Written problem. From the first line of the data below, copy each line up to the one containing "rad = math.radians", and include that line too.

>> Start Dataset section

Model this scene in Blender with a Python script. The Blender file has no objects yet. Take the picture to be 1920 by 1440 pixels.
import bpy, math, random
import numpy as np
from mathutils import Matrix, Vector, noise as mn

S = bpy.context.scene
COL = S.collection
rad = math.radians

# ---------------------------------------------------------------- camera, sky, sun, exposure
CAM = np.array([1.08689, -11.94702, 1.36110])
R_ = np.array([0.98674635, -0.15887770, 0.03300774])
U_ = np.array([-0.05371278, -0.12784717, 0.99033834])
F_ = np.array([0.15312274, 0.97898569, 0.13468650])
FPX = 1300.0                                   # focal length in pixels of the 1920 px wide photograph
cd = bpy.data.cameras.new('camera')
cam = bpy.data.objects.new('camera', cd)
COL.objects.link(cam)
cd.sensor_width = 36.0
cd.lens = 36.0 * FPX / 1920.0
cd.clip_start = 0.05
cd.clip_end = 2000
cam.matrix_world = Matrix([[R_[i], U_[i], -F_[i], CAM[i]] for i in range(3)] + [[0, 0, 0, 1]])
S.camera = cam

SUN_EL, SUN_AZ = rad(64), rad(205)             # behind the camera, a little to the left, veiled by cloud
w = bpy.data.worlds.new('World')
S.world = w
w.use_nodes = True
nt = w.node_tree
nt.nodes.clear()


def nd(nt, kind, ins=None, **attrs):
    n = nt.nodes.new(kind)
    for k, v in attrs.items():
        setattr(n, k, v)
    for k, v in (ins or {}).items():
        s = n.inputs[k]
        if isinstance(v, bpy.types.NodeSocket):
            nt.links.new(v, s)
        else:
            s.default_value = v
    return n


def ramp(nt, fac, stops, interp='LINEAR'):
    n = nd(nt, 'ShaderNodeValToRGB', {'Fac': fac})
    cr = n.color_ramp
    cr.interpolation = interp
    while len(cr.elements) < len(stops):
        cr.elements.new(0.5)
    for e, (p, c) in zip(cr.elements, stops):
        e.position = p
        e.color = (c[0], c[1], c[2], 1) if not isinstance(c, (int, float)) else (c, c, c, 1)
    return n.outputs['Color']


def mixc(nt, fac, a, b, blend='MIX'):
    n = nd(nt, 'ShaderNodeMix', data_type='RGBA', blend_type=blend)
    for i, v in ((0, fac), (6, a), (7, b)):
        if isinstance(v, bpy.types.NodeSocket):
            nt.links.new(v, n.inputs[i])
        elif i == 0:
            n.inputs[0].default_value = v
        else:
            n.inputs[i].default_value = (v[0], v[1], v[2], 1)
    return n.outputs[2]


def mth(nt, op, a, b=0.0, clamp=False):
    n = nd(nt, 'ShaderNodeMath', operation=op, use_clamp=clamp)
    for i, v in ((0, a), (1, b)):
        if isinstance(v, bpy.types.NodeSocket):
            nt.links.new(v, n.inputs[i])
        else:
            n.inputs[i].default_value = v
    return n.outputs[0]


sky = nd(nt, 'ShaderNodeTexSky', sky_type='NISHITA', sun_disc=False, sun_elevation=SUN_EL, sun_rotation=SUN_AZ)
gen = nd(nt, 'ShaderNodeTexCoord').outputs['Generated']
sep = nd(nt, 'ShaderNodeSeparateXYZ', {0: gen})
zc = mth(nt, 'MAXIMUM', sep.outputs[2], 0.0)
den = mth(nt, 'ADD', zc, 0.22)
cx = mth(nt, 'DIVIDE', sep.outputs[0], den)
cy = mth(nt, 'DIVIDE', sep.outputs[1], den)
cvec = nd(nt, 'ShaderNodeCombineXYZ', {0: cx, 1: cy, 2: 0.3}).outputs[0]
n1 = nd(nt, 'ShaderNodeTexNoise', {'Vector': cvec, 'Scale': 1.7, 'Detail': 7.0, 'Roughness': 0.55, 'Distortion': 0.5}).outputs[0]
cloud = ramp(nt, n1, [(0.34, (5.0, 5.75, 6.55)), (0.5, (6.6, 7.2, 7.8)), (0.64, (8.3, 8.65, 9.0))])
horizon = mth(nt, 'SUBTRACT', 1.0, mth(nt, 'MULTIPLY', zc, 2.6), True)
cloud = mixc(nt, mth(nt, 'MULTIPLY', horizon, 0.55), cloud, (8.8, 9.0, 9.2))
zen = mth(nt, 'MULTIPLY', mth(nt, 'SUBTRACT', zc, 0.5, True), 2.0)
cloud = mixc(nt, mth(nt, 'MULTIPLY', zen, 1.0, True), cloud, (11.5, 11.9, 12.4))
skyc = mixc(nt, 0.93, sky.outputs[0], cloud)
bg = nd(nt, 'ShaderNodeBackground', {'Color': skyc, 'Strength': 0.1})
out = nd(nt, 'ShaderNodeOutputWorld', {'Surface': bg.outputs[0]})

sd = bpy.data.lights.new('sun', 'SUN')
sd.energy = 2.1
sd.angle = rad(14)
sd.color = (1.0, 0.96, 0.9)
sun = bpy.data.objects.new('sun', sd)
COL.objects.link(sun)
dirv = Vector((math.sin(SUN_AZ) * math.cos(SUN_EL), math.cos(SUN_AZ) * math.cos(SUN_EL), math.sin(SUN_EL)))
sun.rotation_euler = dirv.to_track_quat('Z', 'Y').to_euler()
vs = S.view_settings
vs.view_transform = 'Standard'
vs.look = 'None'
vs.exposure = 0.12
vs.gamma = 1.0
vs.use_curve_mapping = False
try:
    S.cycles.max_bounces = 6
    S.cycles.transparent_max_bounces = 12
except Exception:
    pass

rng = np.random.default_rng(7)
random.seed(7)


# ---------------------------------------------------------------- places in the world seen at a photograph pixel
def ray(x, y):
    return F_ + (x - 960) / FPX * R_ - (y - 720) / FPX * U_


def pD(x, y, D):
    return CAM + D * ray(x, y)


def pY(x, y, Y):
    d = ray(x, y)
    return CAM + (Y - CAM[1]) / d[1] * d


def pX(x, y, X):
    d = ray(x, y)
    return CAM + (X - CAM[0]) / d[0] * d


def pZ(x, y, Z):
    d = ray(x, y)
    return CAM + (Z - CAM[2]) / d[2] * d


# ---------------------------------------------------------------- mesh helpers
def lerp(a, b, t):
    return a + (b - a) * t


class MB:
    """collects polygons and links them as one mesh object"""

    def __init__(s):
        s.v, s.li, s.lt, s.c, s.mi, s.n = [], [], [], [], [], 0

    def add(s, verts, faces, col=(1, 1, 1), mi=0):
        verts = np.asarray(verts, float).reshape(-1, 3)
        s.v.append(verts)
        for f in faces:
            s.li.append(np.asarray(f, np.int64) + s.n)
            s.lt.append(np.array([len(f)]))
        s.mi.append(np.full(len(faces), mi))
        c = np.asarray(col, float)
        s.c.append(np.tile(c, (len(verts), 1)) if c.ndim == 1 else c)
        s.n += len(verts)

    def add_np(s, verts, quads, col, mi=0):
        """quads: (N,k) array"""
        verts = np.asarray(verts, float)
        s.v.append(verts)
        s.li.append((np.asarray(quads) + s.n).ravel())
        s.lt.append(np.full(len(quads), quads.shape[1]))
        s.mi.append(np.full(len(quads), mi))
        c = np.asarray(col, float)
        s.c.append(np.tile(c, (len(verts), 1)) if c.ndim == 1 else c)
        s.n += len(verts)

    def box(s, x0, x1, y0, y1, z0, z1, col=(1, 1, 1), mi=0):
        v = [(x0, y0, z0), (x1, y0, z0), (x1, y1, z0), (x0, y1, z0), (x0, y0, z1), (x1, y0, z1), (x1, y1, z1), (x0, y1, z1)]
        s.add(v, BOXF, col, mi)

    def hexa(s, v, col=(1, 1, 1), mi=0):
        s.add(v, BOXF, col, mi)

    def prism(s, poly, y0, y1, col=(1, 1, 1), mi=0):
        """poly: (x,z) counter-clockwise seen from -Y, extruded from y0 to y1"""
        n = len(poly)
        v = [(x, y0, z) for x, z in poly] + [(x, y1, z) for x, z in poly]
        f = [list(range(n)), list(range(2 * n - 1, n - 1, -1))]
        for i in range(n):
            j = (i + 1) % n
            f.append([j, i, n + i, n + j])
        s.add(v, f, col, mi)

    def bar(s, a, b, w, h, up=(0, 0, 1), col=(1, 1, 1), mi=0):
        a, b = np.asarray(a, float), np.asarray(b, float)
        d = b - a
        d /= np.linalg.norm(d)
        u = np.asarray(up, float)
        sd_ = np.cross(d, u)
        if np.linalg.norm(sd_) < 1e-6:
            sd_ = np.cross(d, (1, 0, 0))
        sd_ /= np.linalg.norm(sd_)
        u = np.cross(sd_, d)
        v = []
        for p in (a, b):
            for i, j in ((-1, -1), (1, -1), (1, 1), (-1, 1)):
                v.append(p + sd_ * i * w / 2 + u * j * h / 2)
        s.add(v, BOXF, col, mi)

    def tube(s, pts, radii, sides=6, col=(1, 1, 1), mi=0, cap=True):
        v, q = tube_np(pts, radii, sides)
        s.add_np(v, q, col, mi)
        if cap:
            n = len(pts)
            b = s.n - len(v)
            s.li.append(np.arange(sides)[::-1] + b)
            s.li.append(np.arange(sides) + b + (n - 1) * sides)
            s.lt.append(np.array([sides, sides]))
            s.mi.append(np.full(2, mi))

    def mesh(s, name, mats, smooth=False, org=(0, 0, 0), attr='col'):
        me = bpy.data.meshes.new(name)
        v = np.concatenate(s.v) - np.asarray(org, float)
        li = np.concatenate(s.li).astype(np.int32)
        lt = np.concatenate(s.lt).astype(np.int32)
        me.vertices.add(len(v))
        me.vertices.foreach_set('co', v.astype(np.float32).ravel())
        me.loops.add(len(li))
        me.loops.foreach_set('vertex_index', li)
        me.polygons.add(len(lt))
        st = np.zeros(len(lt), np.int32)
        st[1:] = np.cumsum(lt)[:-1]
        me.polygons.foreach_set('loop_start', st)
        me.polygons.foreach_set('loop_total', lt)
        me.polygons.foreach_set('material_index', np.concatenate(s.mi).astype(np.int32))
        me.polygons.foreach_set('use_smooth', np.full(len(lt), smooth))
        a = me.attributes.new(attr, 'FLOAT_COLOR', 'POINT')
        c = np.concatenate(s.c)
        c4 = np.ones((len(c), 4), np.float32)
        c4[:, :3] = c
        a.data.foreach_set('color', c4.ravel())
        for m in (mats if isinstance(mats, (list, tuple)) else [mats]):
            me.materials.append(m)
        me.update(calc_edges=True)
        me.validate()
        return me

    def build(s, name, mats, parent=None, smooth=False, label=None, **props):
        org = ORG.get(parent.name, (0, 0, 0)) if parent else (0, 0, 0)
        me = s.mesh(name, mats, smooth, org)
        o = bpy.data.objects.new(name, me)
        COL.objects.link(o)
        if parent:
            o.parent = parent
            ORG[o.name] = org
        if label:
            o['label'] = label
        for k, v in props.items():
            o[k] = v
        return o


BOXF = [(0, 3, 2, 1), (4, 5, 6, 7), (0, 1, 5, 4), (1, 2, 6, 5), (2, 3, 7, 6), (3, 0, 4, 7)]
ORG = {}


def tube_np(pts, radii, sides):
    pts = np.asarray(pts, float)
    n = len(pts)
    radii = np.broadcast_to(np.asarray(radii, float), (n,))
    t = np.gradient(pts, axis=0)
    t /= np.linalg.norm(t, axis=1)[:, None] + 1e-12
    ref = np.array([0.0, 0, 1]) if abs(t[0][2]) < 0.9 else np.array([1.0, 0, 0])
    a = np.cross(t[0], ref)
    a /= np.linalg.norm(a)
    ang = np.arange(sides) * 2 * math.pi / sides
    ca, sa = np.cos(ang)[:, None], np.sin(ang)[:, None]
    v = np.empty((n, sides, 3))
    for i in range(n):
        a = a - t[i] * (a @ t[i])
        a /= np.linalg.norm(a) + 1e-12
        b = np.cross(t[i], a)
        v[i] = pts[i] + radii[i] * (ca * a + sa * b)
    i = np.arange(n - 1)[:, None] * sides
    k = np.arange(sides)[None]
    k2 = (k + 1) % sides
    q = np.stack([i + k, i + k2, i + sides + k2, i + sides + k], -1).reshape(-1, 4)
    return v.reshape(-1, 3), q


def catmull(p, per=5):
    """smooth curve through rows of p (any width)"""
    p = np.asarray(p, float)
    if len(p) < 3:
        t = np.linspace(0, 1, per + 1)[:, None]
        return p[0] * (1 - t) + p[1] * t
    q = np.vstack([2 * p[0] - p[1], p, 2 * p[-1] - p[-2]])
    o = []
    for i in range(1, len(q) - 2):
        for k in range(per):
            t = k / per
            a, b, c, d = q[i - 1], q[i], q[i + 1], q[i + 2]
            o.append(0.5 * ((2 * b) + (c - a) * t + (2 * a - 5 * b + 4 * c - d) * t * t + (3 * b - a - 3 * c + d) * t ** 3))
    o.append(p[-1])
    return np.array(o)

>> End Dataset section

Full output.
Model this scene in Blender with a Python script. The Blender file has no objects yet. Take the picture to be 1920 by 1440 pixels.
import bpy, math, random
import numpy as np
from mathutils import Matrix, Vector, noise as mn

S = bpy.context.scene
COL = S.collection
rad = math.radians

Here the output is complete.